*Required task:*
In the material below, list every line carrying the string "script".

*Material supplied:*
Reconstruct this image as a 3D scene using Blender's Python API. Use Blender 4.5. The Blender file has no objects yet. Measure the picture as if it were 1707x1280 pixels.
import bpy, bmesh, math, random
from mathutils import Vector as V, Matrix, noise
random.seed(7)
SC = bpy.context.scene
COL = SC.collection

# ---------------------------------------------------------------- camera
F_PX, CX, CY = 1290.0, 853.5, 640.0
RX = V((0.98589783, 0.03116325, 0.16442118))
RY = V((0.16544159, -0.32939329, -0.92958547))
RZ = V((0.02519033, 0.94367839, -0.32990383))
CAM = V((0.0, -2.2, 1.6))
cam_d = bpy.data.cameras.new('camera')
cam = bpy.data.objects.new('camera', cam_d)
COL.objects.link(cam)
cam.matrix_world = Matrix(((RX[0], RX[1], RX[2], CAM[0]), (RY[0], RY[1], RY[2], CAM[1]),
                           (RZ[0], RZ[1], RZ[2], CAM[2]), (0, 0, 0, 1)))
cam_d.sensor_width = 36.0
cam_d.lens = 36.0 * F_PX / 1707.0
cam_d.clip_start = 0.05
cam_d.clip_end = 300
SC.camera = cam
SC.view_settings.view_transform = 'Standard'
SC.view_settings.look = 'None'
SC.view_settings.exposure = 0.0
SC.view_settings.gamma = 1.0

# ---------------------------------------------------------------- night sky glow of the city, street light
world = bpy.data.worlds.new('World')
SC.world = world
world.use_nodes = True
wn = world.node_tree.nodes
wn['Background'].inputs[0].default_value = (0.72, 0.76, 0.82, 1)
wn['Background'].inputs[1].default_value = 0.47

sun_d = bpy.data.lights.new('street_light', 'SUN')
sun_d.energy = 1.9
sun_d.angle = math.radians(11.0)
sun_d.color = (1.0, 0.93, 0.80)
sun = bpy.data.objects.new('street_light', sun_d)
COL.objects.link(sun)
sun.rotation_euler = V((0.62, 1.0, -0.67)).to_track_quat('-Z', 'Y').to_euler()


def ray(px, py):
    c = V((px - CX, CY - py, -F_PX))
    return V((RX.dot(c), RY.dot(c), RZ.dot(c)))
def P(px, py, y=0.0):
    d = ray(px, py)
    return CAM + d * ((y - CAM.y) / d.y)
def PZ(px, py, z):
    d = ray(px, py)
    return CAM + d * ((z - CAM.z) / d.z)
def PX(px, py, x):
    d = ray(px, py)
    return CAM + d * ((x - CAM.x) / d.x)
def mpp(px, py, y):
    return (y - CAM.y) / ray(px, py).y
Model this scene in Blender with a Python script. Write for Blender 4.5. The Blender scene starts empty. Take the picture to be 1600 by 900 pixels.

--

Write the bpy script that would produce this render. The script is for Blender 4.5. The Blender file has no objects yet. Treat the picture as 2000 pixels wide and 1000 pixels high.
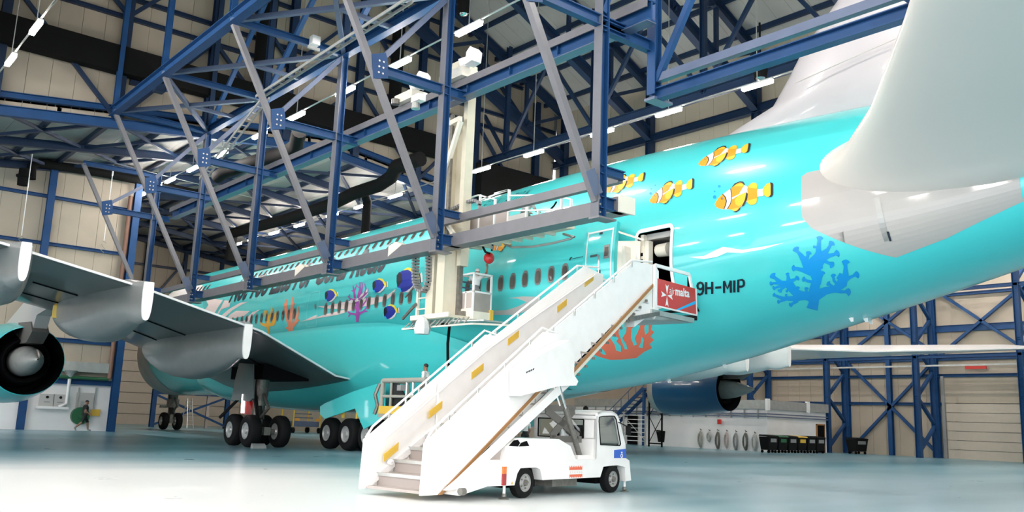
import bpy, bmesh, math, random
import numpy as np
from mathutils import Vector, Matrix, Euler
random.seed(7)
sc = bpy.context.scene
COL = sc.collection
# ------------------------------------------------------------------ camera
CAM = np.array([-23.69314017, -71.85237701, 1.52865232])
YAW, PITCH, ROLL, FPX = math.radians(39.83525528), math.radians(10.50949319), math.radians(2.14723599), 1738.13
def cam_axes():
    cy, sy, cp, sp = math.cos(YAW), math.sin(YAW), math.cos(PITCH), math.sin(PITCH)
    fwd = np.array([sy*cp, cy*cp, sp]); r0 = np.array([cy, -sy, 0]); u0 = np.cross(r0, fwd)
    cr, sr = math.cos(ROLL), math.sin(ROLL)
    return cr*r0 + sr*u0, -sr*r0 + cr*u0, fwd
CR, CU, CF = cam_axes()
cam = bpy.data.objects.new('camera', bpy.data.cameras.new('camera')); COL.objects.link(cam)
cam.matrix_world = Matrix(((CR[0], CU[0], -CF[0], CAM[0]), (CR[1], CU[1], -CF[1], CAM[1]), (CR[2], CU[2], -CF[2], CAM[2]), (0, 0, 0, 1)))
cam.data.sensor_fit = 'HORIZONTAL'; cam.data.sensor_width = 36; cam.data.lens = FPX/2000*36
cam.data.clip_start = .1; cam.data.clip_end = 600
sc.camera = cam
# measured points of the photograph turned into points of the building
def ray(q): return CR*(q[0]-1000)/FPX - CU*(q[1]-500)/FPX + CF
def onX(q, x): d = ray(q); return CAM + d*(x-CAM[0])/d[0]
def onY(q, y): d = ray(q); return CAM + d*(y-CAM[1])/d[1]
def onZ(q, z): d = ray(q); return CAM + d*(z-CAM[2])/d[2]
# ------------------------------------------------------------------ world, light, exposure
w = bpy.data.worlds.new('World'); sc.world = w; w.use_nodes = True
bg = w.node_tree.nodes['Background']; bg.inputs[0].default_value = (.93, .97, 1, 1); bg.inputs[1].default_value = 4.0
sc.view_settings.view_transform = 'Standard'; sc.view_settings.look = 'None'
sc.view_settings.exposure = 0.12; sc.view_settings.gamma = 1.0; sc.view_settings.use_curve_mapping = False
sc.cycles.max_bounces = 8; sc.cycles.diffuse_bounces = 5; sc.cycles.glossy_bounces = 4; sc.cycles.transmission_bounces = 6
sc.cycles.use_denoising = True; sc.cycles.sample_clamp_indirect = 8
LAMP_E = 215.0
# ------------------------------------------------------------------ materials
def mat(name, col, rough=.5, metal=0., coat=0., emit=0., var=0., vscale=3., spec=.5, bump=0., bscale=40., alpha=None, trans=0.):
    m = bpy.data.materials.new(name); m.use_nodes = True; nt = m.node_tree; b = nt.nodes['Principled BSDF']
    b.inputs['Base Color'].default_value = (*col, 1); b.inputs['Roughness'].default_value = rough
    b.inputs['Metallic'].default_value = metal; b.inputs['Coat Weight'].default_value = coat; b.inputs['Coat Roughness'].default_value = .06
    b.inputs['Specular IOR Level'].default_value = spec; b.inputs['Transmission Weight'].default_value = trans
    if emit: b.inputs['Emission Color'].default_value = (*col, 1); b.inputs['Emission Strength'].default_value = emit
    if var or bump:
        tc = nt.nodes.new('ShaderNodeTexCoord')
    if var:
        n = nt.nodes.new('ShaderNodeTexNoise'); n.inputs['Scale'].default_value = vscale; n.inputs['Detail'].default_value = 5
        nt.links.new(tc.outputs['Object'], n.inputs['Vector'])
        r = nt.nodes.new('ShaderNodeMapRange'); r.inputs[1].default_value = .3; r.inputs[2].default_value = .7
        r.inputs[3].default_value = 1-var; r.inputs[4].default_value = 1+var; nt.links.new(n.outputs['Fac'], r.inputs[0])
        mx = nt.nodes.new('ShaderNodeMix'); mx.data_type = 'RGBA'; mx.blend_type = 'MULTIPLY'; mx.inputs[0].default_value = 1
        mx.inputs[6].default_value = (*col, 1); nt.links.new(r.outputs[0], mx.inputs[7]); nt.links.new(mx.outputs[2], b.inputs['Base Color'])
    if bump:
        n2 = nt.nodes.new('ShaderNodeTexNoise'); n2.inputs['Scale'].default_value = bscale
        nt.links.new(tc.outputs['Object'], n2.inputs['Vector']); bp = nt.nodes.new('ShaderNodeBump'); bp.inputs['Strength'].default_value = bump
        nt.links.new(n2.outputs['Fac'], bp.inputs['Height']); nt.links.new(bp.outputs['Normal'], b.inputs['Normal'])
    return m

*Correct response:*
Model this scene in Blender with a Python script. Write for Blender 4.5. The Blender scene starts empty. Take the picture to be 1600 by 900 pixels.
Write the bpy script that would produce this render. The script is for Blender 4.5. The Blender file has no objects yet. Treat the picture as 2000 pixels wide and 1000 pixels high.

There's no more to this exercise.